It was a great privilege to be invited to speak at Teatime@Trinity, an informal Sunday evening meeting at Perth’s Trinity Church of the Nazarene. For me it was a return visit to Trinity after many years, as I preached there many times when they had a long pastoral vacancy, long before Solas had started. Andy Bannister from Solas had spoken at a Teatime@Trinity event last year, and Solas has many friends there. For me, it was my first opportunity to speak there for Solas, and the opportunity to catch up with many old friends too – as well as admire their amazing new premises!

Teatime@Trinty events are low-key guest services which attract people from all over the place. While there were lots of folks from Trinity and several other churches, there were a good number of people from outside the church too.

With food served around beautifully decorated candlelit tables, they created a friendly, welcoming atmosphere for everyone. They had music, and a quiz around the tables too – which got everyone involved.

Pastor Ian Wills then interviewed me about Solas and evangelism. As well asking me to describe our work of evangelism and evangelism-training, Ian asked me some really probing questions about gospel work today.
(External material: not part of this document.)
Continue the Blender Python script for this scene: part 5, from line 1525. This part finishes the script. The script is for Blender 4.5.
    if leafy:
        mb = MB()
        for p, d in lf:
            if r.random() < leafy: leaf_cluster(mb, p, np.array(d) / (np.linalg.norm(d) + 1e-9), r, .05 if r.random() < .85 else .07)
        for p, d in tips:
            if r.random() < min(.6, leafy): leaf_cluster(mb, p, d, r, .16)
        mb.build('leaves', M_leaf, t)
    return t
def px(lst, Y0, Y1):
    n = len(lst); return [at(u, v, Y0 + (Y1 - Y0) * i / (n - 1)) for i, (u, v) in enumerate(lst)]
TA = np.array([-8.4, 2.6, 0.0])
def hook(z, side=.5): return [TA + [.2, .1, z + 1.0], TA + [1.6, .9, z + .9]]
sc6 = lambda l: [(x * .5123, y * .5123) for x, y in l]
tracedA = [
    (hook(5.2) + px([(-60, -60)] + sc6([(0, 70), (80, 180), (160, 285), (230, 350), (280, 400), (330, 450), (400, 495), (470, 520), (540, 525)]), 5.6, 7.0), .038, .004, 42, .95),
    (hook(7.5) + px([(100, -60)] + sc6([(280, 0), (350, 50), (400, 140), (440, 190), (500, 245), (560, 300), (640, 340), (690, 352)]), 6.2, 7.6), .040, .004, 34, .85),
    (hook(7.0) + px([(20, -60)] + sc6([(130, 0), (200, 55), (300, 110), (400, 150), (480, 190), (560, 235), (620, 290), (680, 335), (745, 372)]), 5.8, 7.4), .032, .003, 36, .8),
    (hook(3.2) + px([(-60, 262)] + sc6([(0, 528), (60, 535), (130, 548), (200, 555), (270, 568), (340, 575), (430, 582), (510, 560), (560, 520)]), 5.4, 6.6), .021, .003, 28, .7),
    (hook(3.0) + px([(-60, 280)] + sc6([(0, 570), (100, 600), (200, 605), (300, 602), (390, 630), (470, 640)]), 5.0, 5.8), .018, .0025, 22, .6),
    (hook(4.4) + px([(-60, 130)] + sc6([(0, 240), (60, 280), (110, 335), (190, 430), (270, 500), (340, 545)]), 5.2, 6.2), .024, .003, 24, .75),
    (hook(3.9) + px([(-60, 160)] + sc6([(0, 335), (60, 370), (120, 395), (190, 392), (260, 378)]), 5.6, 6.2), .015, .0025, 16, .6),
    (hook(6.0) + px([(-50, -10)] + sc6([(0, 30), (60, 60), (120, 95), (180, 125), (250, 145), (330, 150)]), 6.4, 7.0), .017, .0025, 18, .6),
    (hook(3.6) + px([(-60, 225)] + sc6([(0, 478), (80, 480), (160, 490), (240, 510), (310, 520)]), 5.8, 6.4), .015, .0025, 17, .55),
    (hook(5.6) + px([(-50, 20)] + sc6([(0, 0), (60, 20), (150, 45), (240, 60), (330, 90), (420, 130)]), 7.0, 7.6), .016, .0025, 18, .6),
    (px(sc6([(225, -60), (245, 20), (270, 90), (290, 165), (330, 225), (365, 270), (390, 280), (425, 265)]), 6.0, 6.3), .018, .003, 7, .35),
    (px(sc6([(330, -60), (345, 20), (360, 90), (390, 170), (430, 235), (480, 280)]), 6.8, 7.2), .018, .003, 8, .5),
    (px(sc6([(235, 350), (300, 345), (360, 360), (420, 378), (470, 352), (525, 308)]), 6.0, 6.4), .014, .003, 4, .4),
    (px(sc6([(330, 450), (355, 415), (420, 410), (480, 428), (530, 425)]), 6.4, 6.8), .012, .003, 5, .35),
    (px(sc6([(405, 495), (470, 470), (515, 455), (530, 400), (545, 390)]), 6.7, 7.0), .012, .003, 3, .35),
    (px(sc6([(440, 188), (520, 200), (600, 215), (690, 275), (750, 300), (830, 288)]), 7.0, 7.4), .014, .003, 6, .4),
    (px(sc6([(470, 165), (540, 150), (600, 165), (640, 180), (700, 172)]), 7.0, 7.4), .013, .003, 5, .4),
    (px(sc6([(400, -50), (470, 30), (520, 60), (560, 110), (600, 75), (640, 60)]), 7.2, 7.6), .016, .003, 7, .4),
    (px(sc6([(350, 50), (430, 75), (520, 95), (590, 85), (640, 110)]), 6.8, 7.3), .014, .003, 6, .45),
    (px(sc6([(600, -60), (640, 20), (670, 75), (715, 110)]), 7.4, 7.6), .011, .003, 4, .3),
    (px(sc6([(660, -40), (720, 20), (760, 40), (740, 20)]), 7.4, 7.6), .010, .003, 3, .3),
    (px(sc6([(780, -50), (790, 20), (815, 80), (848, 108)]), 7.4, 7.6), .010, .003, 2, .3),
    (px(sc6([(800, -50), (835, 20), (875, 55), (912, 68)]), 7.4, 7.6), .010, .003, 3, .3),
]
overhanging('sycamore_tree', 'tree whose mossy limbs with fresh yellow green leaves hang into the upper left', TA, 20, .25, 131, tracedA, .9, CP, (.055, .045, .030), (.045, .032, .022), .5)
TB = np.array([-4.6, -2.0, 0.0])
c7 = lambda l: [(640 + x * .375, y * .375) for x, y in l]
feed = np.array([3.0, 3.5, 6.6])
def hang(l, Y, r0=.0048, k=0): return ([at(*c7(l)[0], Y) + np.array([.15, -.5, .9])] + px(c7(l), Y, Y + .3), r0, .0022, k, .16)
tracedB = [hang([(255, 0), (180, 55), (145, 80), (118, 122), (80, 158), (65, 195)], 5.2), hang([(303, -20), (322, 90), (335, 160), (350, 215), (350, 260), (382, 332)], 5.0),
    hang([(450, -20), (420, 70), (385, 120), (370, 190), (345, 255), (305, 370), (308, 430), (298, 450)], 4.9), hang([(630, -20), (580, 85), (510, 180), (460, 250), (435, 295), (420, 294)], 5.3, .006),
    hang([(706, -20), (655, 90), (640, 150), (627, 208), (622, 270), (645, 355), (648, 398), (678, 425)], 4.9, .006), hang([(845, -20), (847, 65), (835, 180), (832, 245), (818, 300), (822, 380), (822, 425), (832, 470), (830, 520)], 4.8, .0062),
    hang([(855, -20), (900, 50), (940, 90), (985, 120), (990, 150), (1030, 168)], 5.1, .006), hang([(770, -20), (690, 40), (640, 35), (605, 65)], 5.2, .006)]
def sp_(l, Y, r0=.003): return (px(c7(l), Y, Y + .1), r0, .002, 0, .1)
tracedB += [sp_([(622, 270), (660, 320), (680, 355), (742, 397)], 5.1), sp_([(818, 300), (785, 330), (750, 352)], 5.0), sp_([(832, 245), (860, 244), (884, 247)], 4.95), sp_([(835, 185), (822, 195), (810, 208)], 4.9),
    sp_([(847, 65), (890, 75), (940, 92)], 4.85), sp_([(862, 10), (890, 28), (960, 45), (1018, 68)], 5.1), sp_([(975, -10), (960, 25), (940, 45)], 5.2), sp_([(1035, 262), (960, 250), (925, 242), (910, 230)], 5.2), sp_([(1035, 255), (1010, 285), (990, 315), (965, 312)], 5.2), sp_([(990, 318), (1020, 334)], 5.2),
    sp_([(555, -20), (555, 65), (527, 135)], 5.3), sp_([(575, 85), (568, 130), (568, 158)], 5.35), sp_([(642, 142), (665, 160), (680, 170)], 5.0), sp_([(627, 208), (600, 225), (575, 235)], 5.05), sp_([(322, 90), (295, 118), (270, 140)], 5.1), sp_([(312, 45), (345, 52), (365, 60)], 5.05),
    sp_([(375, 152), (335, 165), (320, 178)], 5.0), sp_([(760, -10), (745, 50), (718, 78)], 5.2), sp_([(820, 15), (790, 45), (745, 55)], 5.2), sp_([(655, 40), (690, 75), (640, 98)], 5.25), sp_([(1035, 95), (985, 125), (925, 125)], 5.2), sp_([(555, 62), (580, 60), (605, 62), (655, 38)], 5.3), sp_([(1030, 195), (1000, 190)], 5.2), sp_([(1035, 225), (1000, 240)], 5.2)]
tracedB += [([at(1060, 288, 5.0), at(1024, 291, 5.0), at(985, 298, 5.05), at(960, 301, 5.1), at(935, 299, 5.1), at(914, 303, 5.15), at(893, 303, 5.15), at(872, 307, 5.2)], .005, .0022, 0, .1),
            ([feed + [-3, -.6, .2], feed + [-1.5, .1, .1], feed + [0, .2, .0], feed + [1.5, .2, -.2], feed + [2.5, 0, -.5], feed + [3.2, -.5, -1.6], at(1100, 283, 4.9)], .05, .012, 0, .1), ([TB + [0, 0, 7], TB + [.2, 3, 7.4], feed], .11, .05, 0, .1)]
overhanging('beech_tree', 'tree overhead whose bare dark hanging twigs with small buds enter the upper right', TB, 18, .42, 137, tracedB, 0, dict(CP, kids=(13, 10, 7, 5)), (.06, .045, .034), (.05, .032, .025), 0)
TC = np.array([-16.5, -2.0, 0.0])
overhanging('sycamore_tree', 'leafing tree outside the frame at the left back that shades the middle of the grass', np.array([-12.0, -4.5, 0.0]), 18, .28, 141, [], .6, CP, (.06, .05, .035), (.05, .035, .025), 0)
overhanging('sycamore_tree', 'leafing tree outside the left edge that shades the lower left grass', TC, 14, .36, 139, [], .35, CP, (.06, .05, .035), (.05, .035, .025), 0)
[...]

He asked about the changing nature of objections to and questions about Christianity in our society. I tried to explain that our speakers get asked fewer evidential questions (eg science and faith) these days and many more around questions such as identity, value, purpose, and agency. Tshi affects our starting point in sharing the gospel.

My favourite question that Ian asked me was “Are you optimistic about the future?” That’s a brilliant question, because by nature I am a card-carrying, ‘glass-half-empty’ pessimist! I spoke about the difference between optimism, which is a baseless feeling that things will turn out OK, just because it will; and personal faith in a personal God, who can redeem even very difficult circumstances.

After some singing, I was asked one final question: “What is the purpose of life?” In less than ten minutes I pointed the people there to John 1, where it says, “the word became flesh and dwelt among us”. The Greek philosophers had been debating whether there was a ‘word’  (logos), meaning a point to it all. John writes that the point of everything is not a book, thesis, philosophy or thing; but a person – Jesus Christ. That’s why later in the New Testament, Paul said that he ‘counted everything a loss compared to the surpassing greatness of knowing Christ.’

It was such a joy to see everyone at Trinity, so talk about evangelism, culture, contextualisation of the gospel and our shared mission. It was also an honour to be able to speak a bit about Jesus and to tell people who don’t know him yet, that life in all its fullness is found in Him.

We hope we can work with Trinity Church again soon!